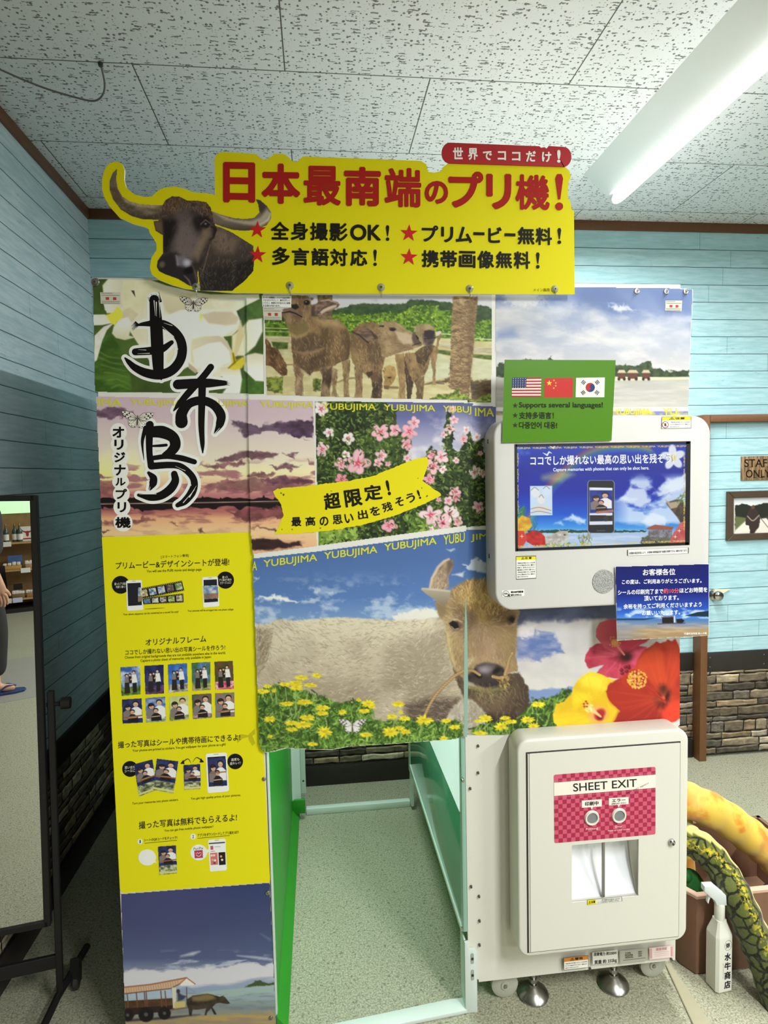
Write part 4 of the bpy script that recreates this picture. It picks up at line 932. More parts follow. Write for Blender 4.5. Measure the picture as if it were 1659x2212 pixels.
p.poly(hedge, (58, 78, 36), 1.5, rough=4, rs=9, col2=(26, 36, 22), nz=(14, 12), seed=9)
p.poly(Z([(250, 200), (480, 190), (520, 330), (420, 470), (340, 560), (310, 450)]), (28, 32, 22), 12, 0.8); p.poly(Z([(420, 380), (700, 300), (820, 420), (760, 640), (560, 640), (420, 520)]), (86, 110, 44), 14, 0.5)
p.hatch(hedge, 3600, leafcols, 8, 3.4, 0.4, 1.0, 0.85, seed=4)
low = Z([(70, 1260), (320, 1200), (430, 1260), (400, 1320), (80, 1390)]); p.hatch(low, 90, [(150, 176, 84), (120, 150, 60), (96, 130, 48)], 14, 8, 0.5, 0.9, 0.9)
p.hatch(Z([(860, 1100), (1030, 1080), (1120, 1200), (1000, 1260), (880, 1240)]), 110, [(146, 172, 80), (110, 142, 56), (70, 96, 38)], 12, 6, 0.5, 0.9, 0.9)
def blossom(cx, cy, r, pink=0.5, rot=0.3, seed=0, deep=(206, 74, 100)):
    rng = np.random.default_rng(seed); (cx, cy), = Z([(cx, cy)]); r *= 0.2
    base = np.array((240, 228, 228))*(1-pink)+np.array((222, 140, 160))*pink
    for k in range(5):
        a = rot+k*2*PI/5+rng.normal()*0.15; L = r*(0.85+0.3*rng.random()); wd = r*0.42
        c = np.clip(base*(0.94+0.12*rng.random()), 0, 255)
        ex, ey = cx+math.cos(a)*L*0.58, cy+math.sin(a)*L*0.58
        wd *= 0.7+0.5*rng.random(); p.ell(ex, ey, L*0.52, wd, c*0.9, a, 0.6, 0.9); p.ell(ex, ey, L*0.44, wd*0.8, c, a, 1.2)
        p.line([(cx, cy), (cx+math.cos(a)*L*0.5, cy+math.sin(a)*L*0.5)], [r*0.3, r*0.05], deep, 1.2, 0.75)
    p.ell(cx, cy, r*0.17, r*0.17, deep, soft=1.5)
    p.line([(cx, cy), (cx+r*0.45, cy+r*0.3)], [1.6, 1.2], (238, 214, 190), 0.6, 0.8)
for cx, cy, r, pk, rot in [(100, 140, 85, .02, .2), (110, 500, 75, .35, .9), (280, 630, 70, .5, .4), (430, 625, 130, .55, 1.2), (630, 350, 95, .6, .5), (760, 330, 62, .55, 1.4), (890, 340, 85, .7, .2), (935, 265, 62, .45, .8), (870, 460, 62, .7, 1.5), (640, 560, 62, .4, 1.1), (610, 620, 48, .5, .2), (870, 580, 45, .35, .2), (340, 400, 62, .02, .2), (170, 350, 55, .02, .6), (320, 545, 45, .02, .9), (1250, 315, 55, .35, .4), (1290, 235, 48, .4, .9), (1195, 370, 35, .3, .2), (1375, 410, 50, .5, .7), (1400, 325, 40, .1, .3), (1495, 375, 45, .15, .8), (1090, 550, 50, .8, .3), (1175, 570, 70, .35, .6), (1105, 655, 80, .6, .2), (1070, 770, 65, .8, .7), (1190, 680, 45, .05, .3), (1300, 880, 60, .6, .1), (1310, 930, 45, .85, .7), (1240, 960, 55, .4, 1.3), (1475, 690, 65, .1, .5), (1550, 700, 40, .4, .5), (1510, 1000, 62, .45, .2), (1080, 1090, 110, .28, .9), (1250, 1080, 90, .12, .3), (1190, 1160, 90, .45, .6), (1320, 1150, 55, .5, .1), (710, 1185, 75, .75, .3), (1085, 1215, 30, .02, .3), (1150, 950, 30, .7, .3), (1525, 520, 28, .5, .1), (1270, 140, 40, .4, .1), (1310, 600, 35, .3, .7), (700, 630, 30, .6, .2)]:
    blossom(cx, cy, r, pk, rot, int(cx+cy))
blossom(285, 770, 60, 1.0, 0.4, 5, (150, 40, 40))
p.hatch(hedge, 700, leafcols, 7, 2.6, 0.4, 1.0, 0.9, seed=41)
both(p, 'hibiscus_hedge_picture', sheet_b, YBc, [(680, 866), (1022, 870), (1012, 1135), (688, 1179)], 'hibiscus_hedge_picture', sheet_c, YC, [(1012, 871), (1072, 874), (1068, 1131), (1006, 1135)], lambda X, Y: (X, Y+4))

# ---- the pale buffalo lying among yellow daisies, running on to the hibiscus at the right
p = Paint(540, 1134, 1482, 1632, 1.5); K = zoomed(900, 1190, 0.1853); G = zoomed(550, 1430, 0.2773); HB = zoomed(1180, 1320, 0.1808); R7 = zoomed(530, 1130, 0.3617); R8 = zoomed(1000, 1200, 0.3617)
p.grad([(1134, (72, 102, 158)), (1200, (76, 106, 162)), (1290, (86, 120, 178)), (1345, (122, 152, 196)), (1632, (122, 150, 196))])
n1 = p.n(70, 22, 3, 6); n2 = p.n(14, 9, 8, 5)
p.put((slice(None), slice(None)), np.clip((n1*0.55+n2*0.45-0.50)*6, 0, 1)*np.clip((p.Y-1230)/70, 0, 1)*np.clip((1010-p.X)/60, 0, 1), (214, 222, 232), 0.6)
def puff(pts, col=(232, 232, 230), a=0.95, soft=3, r=6, F=R7): p.poly(F(pts), col, soft, a, rough=r, rs=12)
puff([(60, 445), (160, 435), (260, 450), (320, 472), (200, 470)]); puff([(320, 465), (450, 440), (460, 460), (360, 478)], a=0.5); puff([(40, 330), (90, 335), (60, 345)], a=0.7); puff([(380, 400), (450, 402), (420, 415)], a=0.6); puff([(490, 405), (540, 420), (520, 432)], a=0.5)
puff([(880, 560), (1000, 520), (1100, 505), (1180, 540), (1180, 600), (900, 600)], (226, 222, 212)); puff([(1240, 310), (1310, 290), (1300, 322)], a=0.8, r=3); puff([(1290, 250), (1380, 210), (1440, 230), (1430, 290), (1330, 280)], (224, 226, 232), 0.8); puff([(1200, 160), (1240, 155), (1230, 172)], a=0.7)
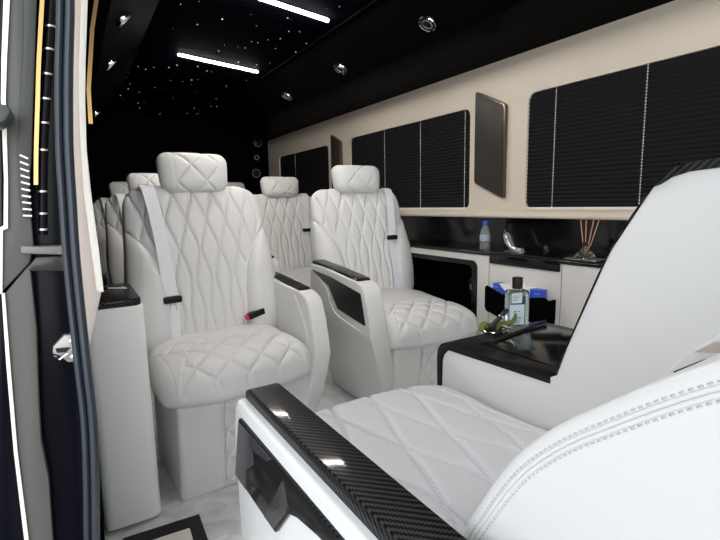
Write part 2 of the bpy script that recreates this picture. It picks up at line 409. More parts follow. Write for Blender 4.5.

________________________

Give back every line exactly as it stands, pictures excluded.

RESULT BELOW:
Write part 4 of the bpy script that recreates this picture. It picks up at line 932. More parts follow. Write for Blender 4.5. Measure the picture as if it were 1659x2212 pixels.
p.poly(hedge, (58, 78, 36), 1.5, rough=4, rs=9, col2=(26, 36, 22), nz=(14, 12), seed=9)
p.poly(Z([(250, 200), (480, 190), (520, 330), (420, 470), (340, 560), (310, 450)]), (28, 32, 22), 12, 0.8); p.poly(Z([(420, 380), (700, 300), (820, 420), (760, 640), (560, 640), (420, 520)]), (86, 110, 44), 14, 0.5)
p.hatch(hedge, 3600, leafcols, 8, 3.4, 0.4, 1.0, 0.85, seed=4)
low = Z([(70, 1260), (320, 1200), (430, 1260), (400, 1320), (80, 1390)]); p.hatch(low, 90, [(150, 176, 84), (120, 150, 60), (96, 130, 48)], 14, 8, 0.5, 0.9, 0.9)
p.hatch(Z([(860, 1100), (1030, 1080), (1120, 1200), (1000, 1260), (880, 1240)]), 110, [(146, 172, 80), (110, 142, 56), (70, 96, 38)], 12, 6, 0.5, 0.9, 0.9)
def blossom(cx, cy, r, pink=0.5, rot=0.3, seed=0, deep=(206, 74, 100)):
    rng = np.random.default_rng(seed); (cx, cy), = Z([(cx, cy)]); r *= 0.2
    base = np.array((240, 228, 228))*(1-pink)+np.array((222, 140, 160))*pink
    for k in range(5):
        a = rot+k*2*PI/5+rng.normal()*0.15; L = r*(0.85+0.3*rng.random()); wd = r*0.42
        c = np.clip(base*(0.94+0.12*rng.random()), 0, 255)
        ex, ey = cx+math.cos(a)*L*0.58, cy+math.sin(a)*L*0.58
        wd *= 0.7+0.5*rng.random(); p.ell(ex, ey, L*0.52, wd, c*0.9, a, 0.6, 0.9); p.ell(ex, ey, L*0.44, wd*0.8, c, a, 1.2)
        p.line([(cx, cy), (cx+math.cos(a)*L*0.5, cy+math.sin(a)*L*0.5)], [r*0.3, r*0.05], deep, 1.2, 0.75)
    p.ell(cx, cy, r*0.17, r*0.17, deep, soft=1.5)
    p.line([(cx, cy), (cx+r*0.45, cy+r*0.3)], [1.6, 1.2], (238, 214, 190), 0.6, 0.8)
for cx, cy, r, pk, rot in [(100, 140, 85, .02, .2), (110, 500, 75, .35, .9), (280, 630, 70, .5, .4), (430, 625, 130, .55, 1.2), (630, 350, 95, .6, .5), (760, 330, 62, .55, 1.4), (890, 340, 85, .7, .2), (935, 265, 62, .45, .8), (870, 460, 62, .7, 1.5), (640, 560, 62, .4, 1.1), (610, 620, 48, .5, .2), (870, 580, 45, .35, .2), (340, 400, 62, .02, .2), (170, 350, 55, .02, .6), (320, 545, 45, .02, .9), (1250, 315, 55, .35, .4), (1290, 235, 48, .4, .9), (1195, 370, 35, .3, .2), (1375, 410, 50, .5, .7), (1400, 325, 40, .1, .3), (1495, 375, 45, .15, .8), (1090, 550, 50, .8, .3), (1175, 570, 70, .35, .6), (1105, 655, 80, .6, .2), (1070, 770, 65, .8, .7), (1190, 680, 45, .05, .3), (1300, 880, 60, .6, .1), (1310, 930, 45, .85, .7), (1240, 960, 55, .4, 1.3), (1475, 690, 65, .1, .5), (1550, 700, 40, .4, .5), (1510, 1000, 62, .45, .2), (1080, 1090, 110, .28, .9), (1250, 1080, 90, .12, .3), (1190, 1160, 90, .45, .6), (1320, 1150, 55, .5, .1), (710, 1185, 75, .75, .3), (1085, 1215, 30, .02, .3), (1150, 950, 30, .7, .3), (1525, 520, 28, .5, .1), (1270, 140, 40, .4, .1), (1310, 600, 35, .3, .7), (700, 630, 30, .6, .2)]:
    blossom(cx, cy, r, pk, rot, int(cx+cy))
blossom(285, 770, 60, 1.0, 0.4, 5, (150, 40, 40))
p.hatch(hedge, 700, leafcols, 7, 2.6, 0.4, 1.0, 0.9, seed=41)
both(p, 'hibiscus_hedge_picture', sheet_b, YBc, [(680, 866), (1022, 870), (1012, 1135), (688, 1179)], 'hibiscus_hedge_picture', sheet_c, YC, [(1012, 871), (1072, 874), (1068, 1131), (1006, 1135)], lambda X, Y: (X, Y+4))

# ---- the pale buffalo lying among yellow daisies, running on to the hibiscus at the right
p = Paint(540, 1134, 1482, 1632, 1.5); K = zoomed(900, 1190, 0.1853); G = zoomed(550, 1430, 0.2773); HB = zoomed(1180, 1320, 0.1808); R7 = zoomed(530, 1130, 0.3617); R8 = zoomed(1000, 1200, 0.3617)
p.grad([(1134, (72, 102, 158)), (1200, (76, 106, 162)), (1290, (86, 120, 178)), (1345, (122, 152, 196)), (1632, (122, 150, 196))])
n1 = p.n(70, 22, 3, 6); n2 = p.n(14, 9, 8, 5)
p.put((slice(None), slice(None)), np.clip((n1*0.55+n2*0.45-0.50)*6, 0, 1)*np.clip((p.Y-1230)/70, 0, 1)*np.clip((1010-p.X)/60, 0, 1), (214, 222, 232), 0.6)
def puff(pts, col=(232, 232, 230), a=0.95, soft=3, r=6, F=R7): p.poly(F(pts), col, soft, a, rough=r, rs=12)
puff([(60, 445), (160, 435), (260, 450), (320, 472), (200, 470)]); puff([(320, 465), (450, 440), (460, 460), (360, 478)], a=0.5); puff([(40, 330), (90, 335), (60, 345)], a=0.7); puff([(380, 400), (450, 402), (420, 415)], a=0.6); puff([(490, 405), (540, 420), (520, 432)], a=0.5)
puff([(880, 560), (1000, 520), (1100, 505), (1180, 540), (1180, 600), (900, 600)], (226, 222, 212)); puff([(1240, 310), (1310, 290), (1300, 322)], a=0.8, r=3); puff([(1290, 250), (1380, 210), (1440, 230), (1430, 290), (1330, 280)], (224, 226, 232), 0.8); puff([(1200, 160), (1240, 155), (1230, 172)], a=0.7)
Write part 2 of the bpy script that recreates this picture. It picks up at line 409. More parts follow. Write for Blender 4.5.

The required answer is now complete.